Stockton Mine on the West Coast, Photo: Peter Lusk

Stockton Mine on the West Coast, near Denniston. Photo: Peter Lusk

Jeanette Fitzsimons writes:

If you’re one of those lucky Bathurst shareholders whose shares have just bounced back up to 18.2 NZ cents (previously was well over $1) you have just been offered a great opportunity to buy more. What’s more, you can buy them at the discount price of AUS 15c, up to a total value of AUS $5.4m. I imagine you’ll be racing to do that.

Bathurst seems to need money. Recently they conducted a capital raising seeking $20m in new shares from the public. They weren’t allowed in sharemarket rules to raise more than that – determined by a proportion of their current total share value. They froze trading for a day while people rushed to take up this opportunity then froze a second day while they tried again. Eventually they got $18.9m. Hope springs eternal I guess – among share traders as well as mining companies.

The reason for this hunger for capital is that they think they are close to getting consent to develop a new open cast mine on the Denniston plateau, home to unique sandstone wetland ecosystems with stunted vegetation, rare geckos, giant snails and kiwi, virtually predator-free. And not just one mine: they plan this to be the first of several, virtually covering the plateau with big holes, targeting some 84 million tonnes of the dirty black stuff.

They are somewhat lacking in the folding stuff because environmentalists have opposed their plans in the courts and held them up for a disgraceful 2 years.

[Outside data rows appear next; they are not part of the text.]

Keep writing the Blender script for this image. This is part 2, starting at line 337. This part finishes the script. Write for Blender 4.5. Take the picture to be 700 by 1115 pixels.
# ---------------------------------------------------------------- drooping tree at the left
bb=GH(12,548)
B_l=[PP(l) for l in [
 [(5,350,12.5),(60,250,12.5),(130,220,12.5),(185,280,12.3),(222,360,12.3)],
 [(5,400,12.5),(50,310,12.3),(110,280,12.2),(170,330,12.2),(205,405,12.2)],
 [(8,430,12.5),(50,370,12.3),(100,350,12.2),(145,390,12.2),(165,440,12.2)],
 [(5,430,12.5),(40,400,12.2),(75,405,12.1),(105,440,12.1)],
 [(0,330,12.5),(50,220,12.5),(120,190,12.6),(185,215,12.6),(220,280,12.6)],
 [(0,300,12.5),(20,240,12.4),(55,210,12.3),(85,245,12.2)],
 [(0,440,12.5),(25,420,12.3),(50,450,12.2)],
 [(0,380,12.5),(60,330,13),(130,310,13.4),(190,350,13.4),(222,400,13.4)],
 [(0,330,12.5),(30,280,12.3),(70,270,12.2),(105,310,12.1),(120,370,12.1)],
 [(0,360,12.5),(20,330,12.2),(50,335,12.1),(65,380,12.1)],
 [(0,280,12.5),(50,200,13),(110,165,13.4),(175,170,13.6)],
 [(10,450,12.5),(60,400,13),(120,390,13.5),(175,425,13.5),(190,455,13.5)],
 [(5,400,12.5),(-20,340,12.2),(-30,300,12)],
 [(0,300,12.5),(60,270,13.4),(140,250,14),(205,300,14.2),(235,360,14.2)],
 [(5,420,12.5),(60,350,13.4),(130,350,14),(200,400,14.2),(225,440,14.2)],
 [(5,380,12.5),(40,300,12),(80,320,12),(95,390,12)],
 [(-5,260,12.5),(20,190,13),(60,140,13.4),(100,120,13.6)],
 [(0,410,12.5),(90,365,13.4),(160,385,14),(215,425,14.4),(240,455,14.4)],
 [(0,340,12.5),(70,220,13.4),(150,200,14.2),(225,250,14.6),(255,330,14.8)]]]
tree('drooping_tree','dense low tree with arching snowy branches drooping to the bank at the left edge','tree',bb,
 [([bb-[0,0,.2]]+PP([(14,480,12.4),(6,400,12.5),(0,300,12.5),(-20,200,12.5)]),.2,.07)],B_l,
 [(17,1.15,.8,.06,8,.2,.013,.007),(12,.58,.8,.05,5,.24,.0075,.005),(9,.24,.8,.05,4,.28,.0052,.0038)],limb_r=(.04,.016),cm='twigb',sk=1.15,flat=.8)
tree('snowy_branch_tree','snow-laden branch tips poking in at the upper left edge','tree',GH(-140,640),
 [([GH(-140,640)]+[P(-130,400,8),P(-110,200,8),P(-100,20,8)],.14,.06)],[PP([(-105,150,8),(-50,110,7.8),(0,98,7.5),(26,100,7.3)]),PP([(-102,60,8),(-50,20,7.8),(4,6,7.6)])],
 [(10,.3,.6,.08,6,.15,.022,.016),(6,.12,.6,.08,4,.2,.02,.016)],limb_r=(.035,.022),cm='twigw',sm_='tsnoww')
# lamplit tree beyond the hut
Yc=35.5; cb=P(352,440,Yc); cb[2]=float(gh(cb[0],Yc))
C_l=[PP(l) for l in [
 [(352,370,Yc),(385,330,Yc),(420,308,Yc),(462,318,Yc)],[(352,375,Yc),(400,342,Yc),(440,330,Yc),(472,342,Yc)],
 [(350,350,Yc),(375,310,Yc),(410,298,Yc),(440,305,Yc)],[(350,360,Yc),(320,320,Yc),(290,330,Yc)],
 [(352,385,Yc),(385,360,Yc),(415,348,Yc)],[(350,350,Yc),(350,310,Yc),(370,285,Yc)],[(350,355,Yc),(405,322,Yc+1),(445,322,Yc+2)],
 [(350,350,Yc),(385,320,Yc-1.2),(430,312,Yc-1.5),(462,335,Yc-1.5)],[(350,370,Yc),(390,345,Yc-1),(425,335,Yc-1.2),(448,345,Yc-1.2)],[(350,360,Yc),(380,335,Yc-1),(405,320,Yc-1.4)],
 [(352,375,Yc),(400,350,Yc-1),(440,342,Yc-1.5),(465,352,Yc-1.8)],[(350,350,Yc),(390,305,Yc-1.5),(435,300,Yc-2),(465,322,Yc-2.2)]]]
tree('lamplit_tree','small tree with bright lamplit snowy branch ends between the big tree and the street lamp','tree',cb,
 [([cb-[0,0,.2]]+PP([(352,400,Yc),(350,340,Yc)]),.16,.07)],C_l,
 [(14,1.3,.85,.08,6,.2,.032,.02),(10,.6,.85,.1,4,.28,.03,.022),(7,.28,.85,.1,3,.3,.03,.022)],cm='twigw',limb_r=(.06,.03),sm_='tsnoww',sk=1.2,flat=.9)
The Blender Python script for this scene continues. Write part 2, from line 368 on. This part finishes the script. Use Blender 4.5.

Meanwhile their Cascade mine on the edge of that plateau has run into expensive trouble and is delivering little coal, as we hear the new area of coal they moved into turned out to be deeper and thinner and less accessible than expected, and the roads they built were so steep they were banned from using them for safety reasons.

The Escarpment mine on Denniston will take a lot of capital to develop. They need roads, a processing plant, transport infrastructure and removal of the useless “overburden” (that’s the mining name for the biosphere) before they get any coal. Then when they do, they have to pay L&M, from whom they bought the mine, two lots of $40m before they can take much for their long-suffering shareholders.

Their money in the bank seems to amount to $20m. They have a loan facility with Westpac and recently defaulted on some aspect of the agreement (we don’t know what) and Westpac converted it from a term loan to an on-call provision.

No wonder they need money. But if you are a NZ shareholder and want to help them out – sorry, you can’t. This fantastic offer is only available to Australian shareholders. So much for pretending to be a NZ company.

Perhaps we should be grateful – New Zealanders don’t need to get their fingers burnt any more by the mining giants with their preposterous schemes. We have already used millions of tax payer dollars to support Solid Energy’s briquetting boondoggle in Mataura which after 18 months still doesn’t work. If Australians can be found to lose their cash – well, that’s their problem.